Farmer Todnem, talked about the corn mold, saying last Friday that he had seen it developing. Right now it is just on the surface of the corn and it won’t be a problem when it goes through harvesting and drying, he added. But if the weather was to have too much more moisture in the weeks ahead, the mold could sink into the corn kernels, and that would be bad, Todnem said.

“It’s disheartening to have day after day of rain,” Todnem continued, adding that “people get grumpy.” It’s frustrating, he said, that there is a “bumper crop out there and you can’t get it out.”

Martens, meanwhile, said that a fall like this is not “terribly unusual” if people were to look at the records for the past 21 years.

But Martens acknowledged that with the “anxiety” already felt in the population due to the weak economy, having difficult harvest conditions just adds more stress.

But farmers who have dealt with crop problems over the years have either “gotten ulcers” or have become “focused and not gotten too strung out,” Martens said.

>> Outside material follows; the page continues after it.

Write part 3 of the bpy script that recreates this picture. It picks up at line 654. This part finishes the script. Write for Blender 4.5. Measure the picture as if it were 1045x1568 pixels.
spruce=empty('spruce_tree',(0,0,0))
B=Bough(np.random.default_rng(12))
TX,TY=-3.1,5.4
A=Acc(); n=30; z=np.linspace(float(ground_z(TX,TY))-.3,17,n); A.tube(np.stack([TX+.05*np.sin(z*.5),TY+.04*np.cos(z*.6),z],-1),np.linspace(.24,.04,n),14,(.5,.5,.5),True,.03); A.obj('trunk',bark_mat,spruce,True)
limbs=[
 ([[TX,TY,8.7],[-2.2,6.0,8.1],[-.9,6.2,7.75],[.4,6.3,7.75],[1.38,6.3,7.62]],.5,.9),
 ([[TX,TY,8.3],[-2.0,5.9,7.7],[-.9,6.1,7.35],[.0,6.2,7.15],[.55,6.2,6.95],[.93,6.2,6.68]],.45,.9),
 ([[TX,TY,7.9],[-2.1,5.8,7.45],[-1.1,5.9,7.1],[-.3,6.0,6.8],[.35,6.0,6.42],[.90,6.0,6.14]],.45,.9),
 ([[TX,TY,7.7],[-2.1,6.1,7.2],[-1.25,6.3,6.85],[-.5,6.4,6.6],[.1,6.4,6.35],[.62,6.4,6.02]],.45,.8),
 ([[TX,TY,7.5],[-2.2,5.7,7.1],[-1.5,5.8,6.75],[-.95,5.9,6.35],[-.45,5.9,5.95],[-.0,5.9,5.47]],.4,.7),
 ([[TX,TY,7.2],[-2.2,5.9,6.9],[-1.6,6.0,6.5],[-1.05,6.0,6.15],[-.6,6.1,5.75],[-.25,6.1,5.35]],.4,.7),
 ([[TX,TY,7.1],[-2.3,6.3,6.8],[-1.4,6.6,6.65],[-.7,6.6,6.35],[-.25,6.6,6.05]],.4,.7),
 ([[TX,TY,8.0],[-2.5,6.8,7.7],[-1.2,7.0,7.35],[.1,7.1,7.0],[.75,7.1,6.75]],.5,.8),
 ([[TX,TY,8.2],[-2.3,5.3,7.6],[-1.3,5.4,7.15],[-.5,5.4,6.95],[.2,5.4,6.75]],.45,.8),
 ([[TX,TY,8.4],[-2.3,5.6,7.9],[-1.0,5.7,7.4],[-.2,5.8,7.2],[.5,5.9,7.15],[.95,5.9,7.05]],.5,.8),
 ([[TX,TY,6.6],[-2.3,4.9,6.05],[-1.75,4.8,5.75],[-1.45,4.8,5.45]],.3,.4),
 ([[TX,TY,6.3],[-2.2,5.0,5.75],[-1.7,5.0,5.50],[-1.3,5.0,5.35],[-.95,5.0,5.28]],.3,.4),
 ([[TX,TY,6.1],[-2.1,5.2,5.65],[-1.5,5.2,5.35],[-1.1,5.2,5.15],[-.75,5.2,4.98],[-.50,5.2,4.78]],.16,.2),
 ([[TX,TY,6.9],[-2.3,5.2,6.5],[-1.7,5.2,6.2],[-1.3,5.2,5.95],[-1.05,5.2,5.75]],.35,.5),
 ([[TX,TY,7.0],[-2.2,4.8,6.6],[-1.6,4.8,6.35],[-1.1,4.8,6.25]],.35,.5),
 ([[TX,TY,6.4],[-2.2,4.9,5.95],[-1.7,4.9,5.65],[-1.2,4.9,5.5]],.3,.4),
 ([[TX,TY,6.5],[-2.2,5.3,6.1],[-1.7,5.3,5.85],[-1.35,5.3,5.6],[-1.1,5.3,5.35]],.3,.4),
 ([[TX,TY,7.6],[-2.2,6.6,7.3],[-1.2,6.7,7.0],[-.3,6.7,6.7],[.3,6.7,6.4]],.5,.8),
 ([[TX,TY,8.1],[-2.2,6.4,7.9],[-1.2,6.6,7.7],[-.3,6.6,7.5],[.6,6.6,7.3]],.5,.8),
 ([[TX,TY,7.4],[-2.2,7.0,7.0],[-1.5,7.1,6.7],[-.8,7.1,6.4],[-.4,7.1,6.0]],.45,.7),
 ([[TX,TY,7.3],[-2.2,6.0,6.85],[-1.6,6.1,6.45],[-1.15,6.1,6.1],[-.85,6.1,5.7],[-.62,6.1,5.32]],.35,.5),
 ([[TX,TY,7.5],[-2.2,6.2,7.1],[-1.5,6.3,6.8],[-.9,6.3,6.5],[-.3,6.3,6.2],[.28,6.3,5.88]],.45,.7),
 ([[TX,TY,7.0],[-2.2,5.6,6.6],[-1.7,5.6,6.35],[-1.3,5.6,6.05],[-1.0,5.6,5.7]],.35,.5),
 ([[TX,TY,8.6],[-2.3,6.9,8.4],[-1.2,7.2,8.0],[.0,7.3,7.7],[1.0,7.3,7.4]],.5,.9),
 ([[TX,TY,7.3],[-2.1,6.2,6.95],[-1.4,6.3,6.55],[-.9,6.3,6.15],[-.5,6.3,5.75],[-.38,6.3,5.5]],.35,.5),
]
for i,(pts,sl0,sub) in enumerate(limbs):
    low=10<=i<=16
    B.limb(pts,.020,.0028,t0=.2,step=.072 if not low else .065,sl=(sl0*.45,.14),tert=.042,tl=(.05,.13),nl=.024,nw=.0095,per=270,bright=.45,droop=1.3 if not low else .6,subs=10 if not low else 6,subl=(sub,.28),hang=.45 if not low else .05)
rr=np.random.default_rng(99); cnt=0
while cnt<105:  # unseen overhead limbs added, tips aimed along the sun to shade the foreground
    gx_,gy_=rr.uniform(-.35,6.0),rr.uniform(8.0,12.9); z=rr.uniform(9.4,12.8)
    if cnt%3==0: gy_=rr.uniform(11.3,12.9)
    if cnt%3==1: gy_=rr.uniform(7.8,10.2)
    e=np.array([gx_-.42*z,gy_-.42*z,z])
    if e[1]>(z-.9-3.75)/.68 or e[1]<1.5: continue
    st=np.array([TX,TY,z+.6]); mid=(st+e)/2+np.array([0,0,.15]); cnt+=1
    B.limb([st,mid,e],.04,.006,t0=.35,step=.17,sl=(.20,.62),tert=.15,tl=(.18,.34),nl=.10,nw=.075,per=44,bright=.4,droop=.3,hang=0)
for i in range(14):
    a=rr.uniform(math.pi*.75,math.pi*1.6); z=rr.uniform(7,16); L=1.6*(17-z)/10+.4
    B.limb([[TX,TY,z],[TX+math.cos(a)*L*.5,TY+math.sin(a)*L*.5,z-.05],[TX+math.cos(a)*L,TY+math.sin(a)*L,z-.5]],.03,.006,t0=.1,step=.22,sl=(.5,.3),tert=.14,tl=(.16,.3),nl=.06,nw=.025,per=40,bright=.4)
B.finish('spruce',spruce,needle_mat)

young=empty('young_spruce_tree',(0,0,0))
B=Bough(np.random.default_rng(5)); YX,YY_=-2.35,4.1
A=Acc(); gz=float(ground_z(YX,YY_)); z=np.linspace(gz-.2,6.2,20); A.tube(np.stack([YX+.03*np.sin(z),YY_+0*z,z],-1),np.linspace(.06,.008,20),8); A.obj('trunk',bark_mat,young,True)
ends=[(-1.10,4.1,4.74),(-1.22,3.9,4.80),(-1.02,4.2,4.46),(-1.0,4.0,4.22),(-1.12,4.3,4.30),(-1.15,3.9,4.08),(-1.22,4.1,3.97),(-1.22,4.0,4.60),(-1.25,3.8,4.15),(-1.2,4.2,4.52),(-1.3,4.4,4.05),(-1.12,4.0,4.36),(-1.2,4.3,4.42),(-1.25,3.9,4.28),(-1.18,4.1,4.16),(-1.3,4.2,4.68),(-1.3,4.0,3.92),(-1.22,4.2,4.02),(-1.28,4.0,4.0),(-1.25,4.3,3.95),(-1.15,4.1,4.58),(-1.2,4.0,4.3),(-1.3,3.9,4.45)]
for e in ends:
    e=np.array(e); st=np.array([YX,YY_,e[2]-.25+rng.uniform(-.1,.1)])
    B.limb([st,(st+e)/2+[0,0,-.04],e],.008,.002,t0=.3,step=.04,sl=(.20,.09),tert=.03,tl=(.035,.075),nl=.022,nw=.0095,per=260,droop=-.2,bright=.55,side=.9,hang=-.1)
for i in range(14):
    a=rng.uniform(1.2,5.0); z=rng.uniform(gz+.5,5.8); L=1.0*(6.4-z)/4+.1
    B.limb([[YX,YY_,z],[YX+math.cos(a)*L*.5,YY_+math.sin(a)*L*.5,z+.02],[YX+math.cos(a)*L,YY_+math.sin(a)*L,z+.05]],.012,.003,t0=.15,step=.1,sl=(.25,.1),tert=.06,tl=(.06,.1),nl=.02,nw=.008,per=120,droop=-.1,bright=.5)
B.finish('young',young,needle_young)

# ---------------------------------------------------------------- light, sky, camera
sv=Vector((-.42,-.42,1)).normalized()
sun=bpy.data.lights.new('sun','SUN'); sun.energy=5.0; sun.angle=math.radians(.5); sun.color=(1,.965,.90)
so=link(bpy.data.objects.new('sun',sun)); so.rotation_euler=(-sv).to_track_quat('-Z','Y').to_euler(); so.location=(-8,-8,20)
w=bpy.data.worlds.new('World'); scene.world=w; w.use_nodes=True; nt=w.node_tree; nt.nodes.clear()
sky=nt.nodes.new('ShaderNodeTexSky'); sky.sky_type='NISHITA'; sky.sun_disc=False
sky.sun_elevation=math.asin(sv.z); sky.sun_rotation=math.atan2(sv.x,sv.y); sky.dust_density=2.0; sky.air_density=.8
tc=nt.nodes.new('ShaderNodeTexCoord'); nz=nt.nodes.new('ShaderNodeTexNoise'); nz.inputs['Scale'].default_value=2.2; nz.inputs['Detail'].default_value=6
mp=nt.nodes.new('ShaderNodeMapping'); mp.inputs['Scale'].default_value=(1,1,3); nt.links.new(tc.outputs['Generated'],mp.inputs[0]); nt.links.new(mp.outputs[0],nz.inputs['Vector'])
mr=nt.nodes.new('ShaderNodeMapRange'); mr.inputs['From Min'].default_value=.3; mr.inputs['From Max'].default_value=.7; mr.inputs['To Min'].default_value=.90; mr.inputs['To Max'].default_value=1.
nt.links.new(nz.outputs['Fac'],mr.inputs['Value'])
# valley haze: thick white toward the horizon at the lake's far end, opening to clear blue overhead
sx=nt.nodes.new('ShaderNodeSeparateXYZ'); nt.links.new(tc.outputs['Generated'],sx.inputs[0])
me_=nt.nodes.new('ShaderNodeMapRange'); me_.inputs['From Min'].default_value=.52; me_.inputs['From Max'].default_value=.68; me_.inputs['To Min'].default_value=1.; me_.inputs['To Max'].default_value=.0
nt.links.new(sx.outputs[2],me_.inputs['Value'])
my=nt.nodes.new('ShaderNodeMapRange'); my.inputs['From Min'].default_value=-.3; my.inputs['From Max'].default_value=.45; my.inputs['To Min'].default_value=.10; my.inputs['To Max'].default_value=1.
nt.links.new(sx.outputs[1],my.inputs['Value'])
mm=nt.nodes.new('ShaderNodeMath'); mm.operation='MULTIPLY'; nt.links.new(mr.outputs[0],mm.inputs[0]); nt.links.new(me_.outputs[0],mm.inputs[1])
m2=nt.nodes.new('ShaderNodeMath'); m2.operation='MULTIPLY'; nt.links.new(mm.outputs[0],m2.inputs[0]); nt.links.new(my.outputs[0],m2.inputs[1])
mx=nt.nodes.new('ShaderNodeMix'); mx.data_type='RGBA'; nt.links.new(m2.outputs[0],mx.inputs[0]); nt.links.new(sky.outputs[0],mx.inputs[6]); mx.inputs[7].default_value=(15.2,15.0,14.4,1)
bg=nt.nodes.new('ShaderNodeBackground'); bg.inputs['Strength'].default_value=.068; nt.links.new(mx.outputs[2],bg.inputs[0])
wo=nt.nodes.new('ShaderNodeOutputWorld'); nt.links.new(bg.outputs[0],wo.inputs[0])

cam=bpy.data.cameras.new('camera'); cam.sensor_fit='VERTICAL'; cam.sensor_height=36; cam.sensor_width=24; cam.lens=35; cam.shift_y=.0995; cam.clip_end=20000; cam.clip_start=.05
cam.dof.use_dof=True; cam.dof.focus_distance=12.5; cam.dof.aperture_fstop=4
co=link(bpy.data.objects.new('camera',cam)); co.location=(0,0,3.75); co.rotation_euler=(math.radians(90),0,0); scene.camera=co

“It’s not the harvest season we want, but it will work out,” Martens said. It’s too soon yet, he added, “to throw up the hands” on this year’s harvest.

Farmer Shelley, indicated he learned to come to grips with harvest ups and downs. “In the last few years,” he said, “I made my mind up that I have to deal with it.” said Shelley, who acknowledged last week that he had hardly begun harvesting his corn. He predicted that this fall’s harvest conditions would improve.

If this week’s string of dry days is an indicator, Shelley may be right.